The occupation museum in Beldringe

In the museum bunker, you will learn about the largest German construction project on Funen. You will experience what it feels like to be working in the dimly lit rooms of the bunker. Inside the Rosendal farm building, adjacent to the bunker, you will get to know the history of the resistance movement on Funen. Accounts of acts of sabotage and resistance fighters, but also of liquidations and German acts of terror.

The town of Beldringe was marked by the construction of the runway, air-raid dugouts, the taxiway enclosing the entire field, and several bunkers. The 5000 Danish workers also made themselves seen and heard. 

After the liberation, about 2000 refugees from East Prussia moved into Allesø. The refugee camp existed till October, 1947. They left behind a sad sight to greet the former citizens of Allesø, when they were finally allowed to return home.
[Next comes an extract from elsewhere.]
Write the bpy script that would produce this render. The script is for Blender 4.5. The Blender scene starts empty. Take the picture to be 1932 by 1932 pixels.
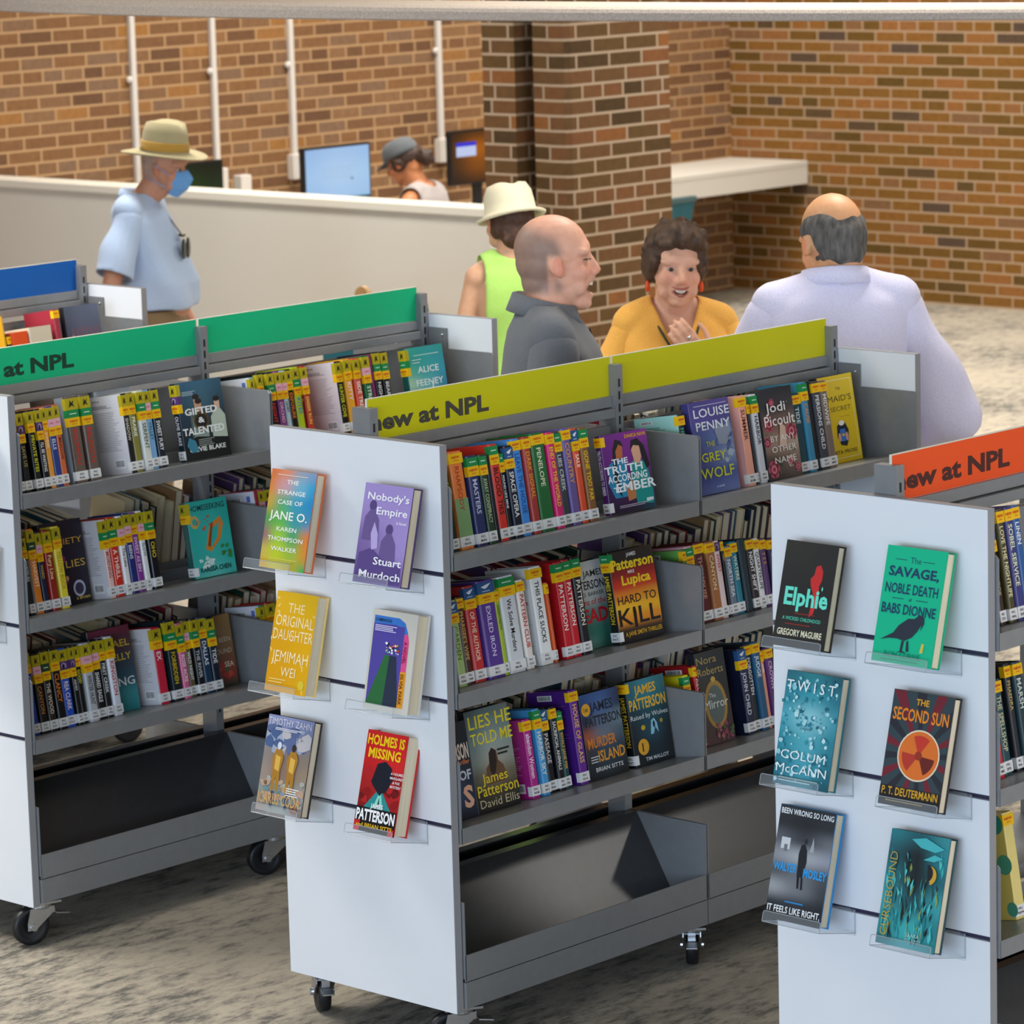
import bpy, bmesh, math, random
from mathutils import Vector, Matrix, Euler
R = math.radians
C = bpy.context.scene.collection

# ------------------------------------------------------------------ camera, world, lights, exposure
cam_d = bpy.data.cameras.new('camera')
cam = bpy.data.objects.new('camera', cam_d); C.objects.link(cam)
cam.location = (5.96002, -5.83981, 2.71493)
cam.rotation_euler = (1.3952, 0.0277, 0.748)
cam_d.sensor_width = 36; cam_d.sensor_fit = 'HORIZONTAL'
cam_d.lens = 36 * 7033.94 / 1932
cam_d.clip_start = .1; cam_d.clip_end = 100
cam_d.dof.use_dof = True; cam_d.dof.focus_distance = 8.35; cam_d.dof.aperture_fstop = 9.5
sc = bpy.context.scene
sc.camera = cam
sc.view_settings.view_transform = 'Standard'
sc.view_settings.look = 'None'
sc.view_settings.gamma = 1
sc.view_settings.use_curve_mapping = False
sc.view_settings.exposure = 0.27
try:
    sc.cycles.use_denoising = True
    sc.cycles.max_bounces = 8
    sc.cycles.transparent_max_bounces = 12
except Exception:
    pass
w = bpy.data.worlds.new('world'); sc.world = w; w.use_nodes = True
w.node_tree.nodes['Background'].inputs[0].default_value = (.92, .95, 1.0, 1)
w.node_tree.nodes['Background'].inputs[1].default_value = .32
def area(name, loc, tgt, sx, sy, power, col):
    l = bpy.data.lights.new(name, 'AREA'); l.shape = 'RECTANGLE'; l.size = sx; l.size_y = sy
    l.energy = power; l.color = col
    o = bpy.data.objects.new(name, l); C.objects.link(o); o.location = loc
    o.rotation_euler = (Vector(tgt) - Vector(loc)).to_track_quat('-Z', 'Y').to_euler()
    return o
# tall windows behind and left of the camera (cool), an added fill at the right side, lit ceiling panels above the room (warm)
area('window_light', (4.6, -10.2, 2.1), (.2, 1.0, .9), 10.0, 2.6, 690, (.64, .80, 1.0))
area('side_fill_light', (10.5, 1.5, 2.3), (0, 2.0, 1.0), 6.0, 2.4, 270, (.95, .96, 1.0))  # unseen fill added to brighten the long sides and signs of the carts
for x, y, sx, sy, p in ((-3.4, -.8, 2.4, 2.4, 168), (4.45, 6.07, .7, .5, 95), (-5.9, 4.2, 1.5, 1.0, 69), (-6.9, 7.6, 1.0, 2.4, 95), (-7.7, 10.7, .8, .8, 42), (-5.4, 10.4, 1.6, .8, 44), (-2.6, 10.2, 2.0, 1.0, 58), (-3.0, 7.4, 2.0, 1.6, 95), (1.2, 7.5, 2.0, 2.0, 95), (-.8, 3.2, 1.5, 1.5, 69)):
    area('ceiling_panel_light', (x, y, 3.9), (x, y, 0), sx, sy, p, (1.0, .955, .88)).data.spread = R(135)

# ------------------------------------------------------------------ helpers
def lin(c):
    c = c / 255
    return c / 12.92 if c <= .04045 else ((c + .055) / 1.055) ** 2.4
def hx(h):
    if len(h) == 3: h = ''.join(a * 2 for a in h)
    return (lin(int(h[0:2], 16)), lin(int(h[2:4], 16)), lin(int(h[4:6], 16)), 1.0)
def mat(name, col, rough=.5, metal=0, spec=.5, **kw):
    m = bpy.data.materials.new(name); m.use_nodes = True
    b = m.node_tree.nodes['Principled BSDF']
    b.inputs['Base Color'].default_value = hx(col) if isinstance(col, str) else col
    b.inputs['Roughness'].default_value = rough; b.inputs['Metallic'].default_value = metal
    b.inputs['Specular IOR Level'].default_value = spec
    for k, v in kw.items(): b.inputs[k.replace('_', ' ')].default_value = v
    return m
def mottle(m, scale, amount, detail=4, bump=0, stretch=None):
    """vary a material's own colour by noise, and optionally its relief"""
    nt = m.node_tree; b = nt.nodes['Principled BSDF']
    tc = nt.nodes.new('ShaderNodeTexCoord'); n = nt.nodes.new('ShaderNodeTexNoise')
    n.inputs['Scale'].default_value = scale; n.inputs['Detail'].default_value = detail
    src = tc.outputs['Object']
    if stretch:
        mp = nt.nodes.new('ShaderNodeMapping'); mp.inputs['Scale'].default_value = stretch
        nt.links.new(src, mp.inputs[0]); src = mp.outputs[0]
    nt.links.new(src, n.inputs['Vector'])
    if amount:
        base = tuple(b.inputs['Base Color'].default_value)
        r = nt.nodes.new('ShaderNodeValToRGB')
        r.color_ramp.elements[0].position = .3; r.color_ramp.elements[1].position = .7
        r.color_ramp.elements[0].color = tuple(c * (1 - amount) for c in base[:3]) + (1,)
        r.color_ramp.elements[1].color = tuple(min(1, c * (1 + amount)) for c in base[:3]) + (1,)
        nt.links.new(n.outputs['Fac'], r.inputs[0]); nt.links.new(r.outputs[0], b.inputs['Base Color'])
    if bump:
        bp = nt.nodes.new('ShaderNodeBump'); bp.inputs['Strength'].default_value = bump; bp.inputs['Distance'].default_value = .01
        nt.links.new(n.outputs['Fac'], bp.inputs['Height']); nt.links.new(bp.outputs[0], b.inputs['Normal'])
    return m
def printed(name, rough, spec=.5):
    m = mat(name, 'ffffff', rough, spec=spec)
    nt = m.node_tree; a = nt.nodes.new('ShaderNodeAttribute'); a.attribute_name = 'Col'
    nt.links.new(a.outputs['Color'], nt.nodes['Principled BSDF'].inputs['Base Color'])
    return m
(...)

Apart from their homes having  been vandalized, the shortage of firewood had forced the refugees to use anything burnable in the houses – doors, panels, gates, and even loft beams had been ripped out.

In the kitchen and dining area, you can see how the illegal newsletters of the period were secretly printed, and what every day life was like for the people of Funen.

Opening hours:

May 1 – August 31

Every Sunday 11 a.m. - 3 p.m.

September 1 – April 30

First Sunday of the month 11 a.m. - 3 p.m.

Groups of min. 10 persons are welcome year round with prior reservation.